Based on our most recent analysis, the current target for the buildup of retained earnings is $440 million. This buildup of retained earnings is in addition to any amounts retained as cumulative net fair value gains in net income resulting from SFAS 133 and SFAS 159. We will be updating our analysis on a regular basis and we expect this target to change periodically as a result.
To accelerate the buildup of retained earnings, the Bank plans to retain 20% of its earnings and make available for dividends an amount equal to the remaining 80% of earnings, excluding the effects of SFAS 133 and SFAS 159. Formerly, we were retaining 10% of earnings and making 90% of earnings available for dividends, excluding the effects of SFAS 133 and SFAS 159. This change is effective for the third quarter of 2008.

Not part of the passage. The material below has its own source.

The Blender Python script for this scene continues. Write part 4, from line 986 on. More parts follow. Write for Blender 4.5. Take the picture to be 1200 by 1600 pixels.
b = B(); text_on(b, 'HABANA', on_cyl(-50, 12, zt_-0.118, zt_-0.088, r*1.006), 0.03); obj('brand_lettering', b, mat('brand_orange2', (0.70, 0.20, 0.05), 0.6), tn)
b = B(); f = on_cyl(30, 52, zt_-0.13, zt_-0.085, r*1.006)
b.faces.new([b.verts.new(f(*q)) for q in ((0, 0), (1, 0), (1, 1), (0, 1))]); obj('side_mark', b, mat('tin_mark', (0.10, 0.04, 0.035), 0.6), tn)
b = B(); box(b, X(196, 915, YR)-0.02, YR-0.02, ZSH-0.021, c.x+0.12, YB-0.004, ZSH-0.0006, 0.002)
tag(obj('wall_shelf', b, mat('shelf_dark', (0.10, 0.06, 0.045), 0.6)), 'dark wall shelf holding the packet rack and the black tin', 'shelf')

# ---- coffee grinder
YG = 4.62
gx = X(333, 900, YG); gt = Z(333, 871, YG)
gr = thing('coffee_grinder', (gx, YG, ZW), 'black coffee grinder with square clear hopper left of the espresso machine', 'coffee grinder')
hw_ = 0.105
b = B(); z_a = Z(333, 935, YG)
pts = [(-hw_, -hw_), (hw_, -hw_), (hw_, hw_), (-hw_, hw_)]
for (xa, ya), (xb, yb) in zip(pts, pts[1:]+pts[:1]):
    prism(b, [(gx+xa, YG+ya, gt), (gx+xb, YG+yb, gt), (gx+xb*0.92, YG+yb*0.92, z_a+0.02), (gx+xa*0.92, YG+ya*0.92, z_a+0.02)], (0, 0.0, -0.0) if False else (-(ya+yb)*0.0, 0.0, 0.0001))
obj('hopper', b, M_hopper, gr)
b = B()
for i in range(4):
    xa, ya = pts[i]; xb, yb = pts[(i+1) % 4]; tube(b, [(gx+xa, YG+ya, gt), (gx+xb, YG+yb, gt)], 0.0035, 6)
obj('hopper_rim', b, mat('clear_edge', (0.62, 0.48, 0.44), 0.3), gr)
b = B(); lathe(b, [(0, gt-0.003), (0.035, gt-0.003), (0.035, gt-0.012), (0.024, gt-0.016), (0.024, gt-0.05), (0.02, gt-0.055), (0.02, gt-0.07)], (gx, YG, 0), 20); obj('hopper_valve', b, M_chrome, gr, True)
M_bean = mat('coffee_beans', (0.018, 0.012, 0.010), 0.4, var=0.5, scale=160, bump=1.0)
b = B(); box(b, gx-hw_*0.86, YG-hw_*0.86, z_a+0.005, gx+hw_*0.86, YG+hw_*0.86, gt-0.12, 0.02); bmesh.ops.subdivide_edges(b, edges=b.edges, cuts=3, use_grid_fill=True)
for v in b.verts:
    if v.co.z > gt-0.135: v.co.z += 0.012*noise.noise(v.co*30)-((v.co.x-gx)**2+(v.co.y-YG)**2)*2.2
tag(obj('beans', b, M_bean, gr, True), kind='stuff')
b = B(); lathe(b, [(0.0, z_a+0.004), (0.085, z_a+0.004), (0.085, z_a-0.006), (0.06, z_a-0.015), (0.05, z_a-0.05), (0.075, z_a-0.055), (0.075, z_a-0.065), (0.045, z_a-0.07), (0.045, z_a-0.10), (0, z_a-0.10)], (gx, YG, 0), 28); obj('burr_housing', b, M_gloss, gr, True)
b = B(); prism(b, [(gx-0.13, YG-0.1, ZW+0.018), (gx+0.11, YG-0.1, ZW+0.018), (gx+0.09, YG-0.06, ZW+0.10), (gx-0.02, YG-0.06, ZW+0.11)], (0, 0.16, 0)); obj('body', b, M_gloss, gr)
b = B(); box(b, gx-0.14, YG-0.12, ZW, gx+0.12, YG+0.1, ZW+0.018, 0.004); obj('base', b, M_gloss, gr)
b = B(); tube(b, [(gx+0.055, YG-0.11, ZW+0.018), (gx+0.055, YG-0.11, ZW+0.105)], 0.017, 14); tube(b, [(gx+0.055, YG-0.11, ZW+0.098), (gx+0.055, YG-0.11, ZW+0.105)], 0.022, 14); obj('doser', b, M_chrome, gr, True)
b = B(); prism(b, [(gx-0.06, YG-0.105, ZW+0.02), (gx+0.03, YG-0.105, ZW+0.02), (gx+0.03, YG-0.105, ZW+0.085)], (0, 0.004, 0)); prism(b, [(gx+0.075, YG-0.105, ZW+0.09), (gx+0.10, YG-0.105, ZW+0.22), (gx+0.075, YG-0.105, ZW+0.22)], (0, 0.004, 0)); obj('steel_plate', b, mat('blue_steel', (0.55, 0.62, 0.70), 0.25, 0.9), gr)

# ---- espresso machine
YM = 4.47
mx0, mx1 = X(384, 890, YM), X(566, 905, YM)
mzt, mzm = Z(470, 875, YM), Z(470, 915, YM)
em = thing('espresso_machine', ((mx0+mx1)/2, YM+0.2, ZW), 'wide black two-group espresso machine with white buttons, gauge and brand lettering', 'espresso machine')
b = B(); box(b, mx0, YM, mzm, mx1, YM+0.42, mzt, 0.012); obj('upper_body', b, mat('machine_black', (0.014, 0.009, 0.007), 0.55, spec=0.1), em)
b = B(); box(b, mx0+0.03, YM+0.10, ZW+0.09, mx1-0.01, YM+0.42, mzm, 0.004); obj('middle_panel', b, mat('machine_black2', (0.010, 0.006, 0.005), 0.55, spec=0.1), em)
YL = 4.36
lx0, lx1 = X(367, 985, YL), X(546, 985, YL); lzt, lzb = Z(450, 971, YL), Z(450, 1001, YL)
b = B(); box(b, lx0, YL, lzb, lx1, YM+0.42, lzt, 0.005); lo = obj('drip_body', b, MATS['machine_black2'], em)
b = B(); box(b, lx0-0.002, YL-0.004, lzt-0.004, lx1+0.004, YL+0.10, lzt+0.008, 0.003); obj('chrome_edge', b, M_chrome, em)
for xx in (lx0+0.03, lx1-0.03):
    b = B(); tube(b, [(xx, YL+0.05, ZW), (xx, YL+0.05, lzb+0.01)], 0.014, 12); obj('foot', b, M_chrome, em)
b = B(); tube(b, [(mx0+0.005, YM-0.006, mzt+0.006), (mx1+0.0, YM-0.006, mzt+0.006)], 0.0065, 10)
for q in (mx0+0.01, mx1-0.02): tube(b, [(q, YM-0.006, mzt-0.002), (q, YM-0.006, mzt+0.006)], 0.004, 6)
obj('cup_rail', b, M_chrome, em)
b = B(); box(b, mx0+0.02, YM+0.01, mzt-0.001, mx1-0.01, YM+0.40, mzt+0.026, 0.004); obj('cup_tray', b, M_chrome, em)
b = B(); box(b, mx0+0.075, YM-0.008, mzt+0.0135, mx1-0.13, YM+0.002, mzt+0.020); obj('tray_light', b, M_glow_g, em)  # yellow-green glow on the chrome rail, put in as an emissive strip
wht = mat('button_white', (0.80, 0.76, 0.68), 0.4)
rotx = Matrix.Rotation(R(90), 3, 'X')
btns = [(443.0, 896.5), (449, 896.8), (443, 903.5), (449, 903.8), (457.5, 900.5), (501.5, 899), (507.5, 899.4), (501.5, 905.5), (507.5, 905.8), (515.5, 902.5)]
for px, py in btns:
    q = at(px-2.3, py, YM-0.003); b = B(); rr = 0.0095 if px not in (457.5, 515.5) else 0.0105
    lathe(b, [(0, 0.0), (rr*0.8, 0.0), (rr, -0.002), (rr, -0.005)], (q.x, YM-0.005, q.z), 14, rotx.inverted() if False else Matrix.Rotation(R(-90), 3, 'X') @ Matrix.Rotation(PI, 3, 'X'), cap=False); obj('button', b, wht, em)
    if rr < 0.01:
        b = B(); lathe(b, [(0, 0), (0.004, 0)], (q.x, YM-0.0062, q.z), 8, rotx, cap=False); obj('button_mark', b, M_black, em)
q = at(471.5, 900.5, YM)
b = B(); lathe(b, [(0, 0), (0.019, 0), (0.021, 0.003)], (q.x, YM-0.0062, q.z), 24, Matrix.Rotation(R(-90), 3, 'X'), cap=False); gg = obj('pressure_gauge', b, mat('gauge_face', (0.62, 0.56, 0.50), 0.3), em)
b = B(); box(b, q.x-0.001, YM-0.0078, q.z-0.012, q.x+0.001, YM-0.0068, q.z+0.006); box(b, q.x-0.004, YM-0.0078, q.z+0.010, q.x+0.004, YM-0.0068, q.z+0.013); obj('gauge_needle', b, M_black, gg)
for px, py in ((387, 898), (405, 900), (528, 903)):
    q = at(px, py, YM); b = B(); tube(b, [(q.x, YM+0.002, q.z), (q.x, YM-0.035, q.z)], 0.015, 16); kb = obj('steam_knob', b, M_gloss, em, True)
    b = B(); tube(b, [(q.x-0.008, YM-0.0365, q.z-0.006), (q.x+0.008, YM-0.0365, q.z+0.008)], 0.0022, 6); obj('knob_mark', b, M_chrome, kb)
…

The Bank's Retained Earnings and Dividend Policy may be changed at any time. The Board of Directors will periodically review the retained earnings policy, methodology, and analysis to determine whether any adjustments are required. In addition, the Federal Housing Finance Agency could require the Bank to set a different target or to change the amount of income that may be made available for dividends. We will notify you if the Bank makes any significant changes to the policy. If you have any questions about the Retained Earnings and Dividend Policy, please contact your Relationship Manager.
Sincerely,
/s/ Dean Schultz
Dean Schultz
President and Chief Executive Officer
cc: Chief Financial Officer
Safe Harbor Statement Under the Private Securities Litigation Reform Act of 1995
This bulletin contains forward-looking statements within the meaning of the "safe harbor" provisions of the Private Securities Litigation Reform Act of 1995. These statements are based on our current expectations and speak only as of the date hereof. These statements may use forward-looking terms, such as "will," "intended," "expect," "plans," "may," "could," or their negatives or other variations on these terms. The Bank cautions that by their nature, forward-looking statements involve risk or uncertainty and that actual results could differ materially from those expressed or implied in these forward-looking statements or could affect the extent to which a particular objective, projection, estimate, or prediction is realized. These forward-looking statements involve risks and uncertainties including, but not limited to, the changes in federal laws and regulations. We undertake no obligation to revise or update publicly any forward- looking statements for any reason.